In respect of the children, it was clear that they could not meet the conditions for permanent residence and this was not contested. As for the main appellant, his representative argued that although he could not show that he was a worker or self employed person; there had been no findings to show that he would be an unreasonable burden on the State. However, the court held that the burden was on the appellant to demonstrate this and therefore, this argument could not be accepted.
The Court held that Article 12(3) did not, on its own, confer any right of permanent residence. It refers only to a right of residence. The Court went on to consider whether a right could be obtained under Article 16. This Article provides that non nationals who have been residing with the Union citizen for a continuous period of five years in the host State shall have the right of permanent residence.
Conclusions under EU law
The Court held that neither Article 12 nor Article 16 conferred a right of permanent residence. The appellant’s arguments were rejected. The rights of permanent residence were conferred through Chapter 3. The Directive provides that the rights to acquire permanent residence for persons such as the appellants are governed by Article 12. Article 12 has certain requirements that need to be fulfilled in order to acquire permanent residence.

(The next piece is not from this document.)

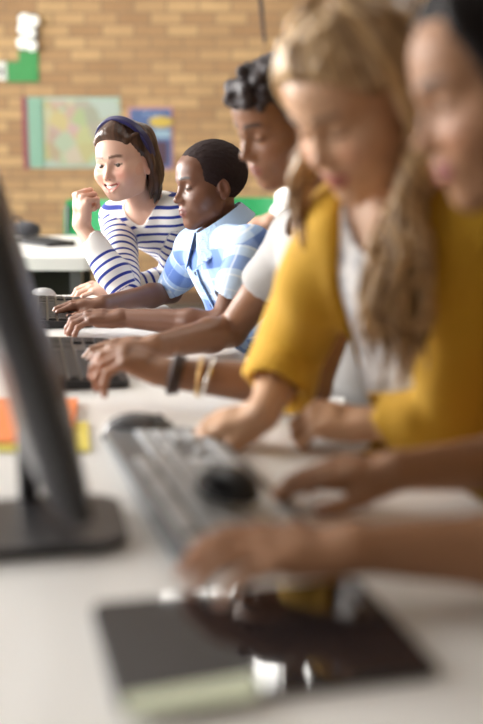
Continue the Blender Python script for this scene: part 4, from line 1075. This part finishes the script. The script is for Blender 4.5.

The Commission’s Explanatory Memorandum on the proposal for the Directive also made this clear where it states that permanent residence ‘is subject to their being engaged in gainful activity or having resources or being a member of a family, already constituted in the host Member State’ and that ‘the persons concerned will have to prove they satisfy the conditions’.
The Court concluded therefore, that the appellants did not acquire permanent residence under EU law. The appeal was subsequently dismissed.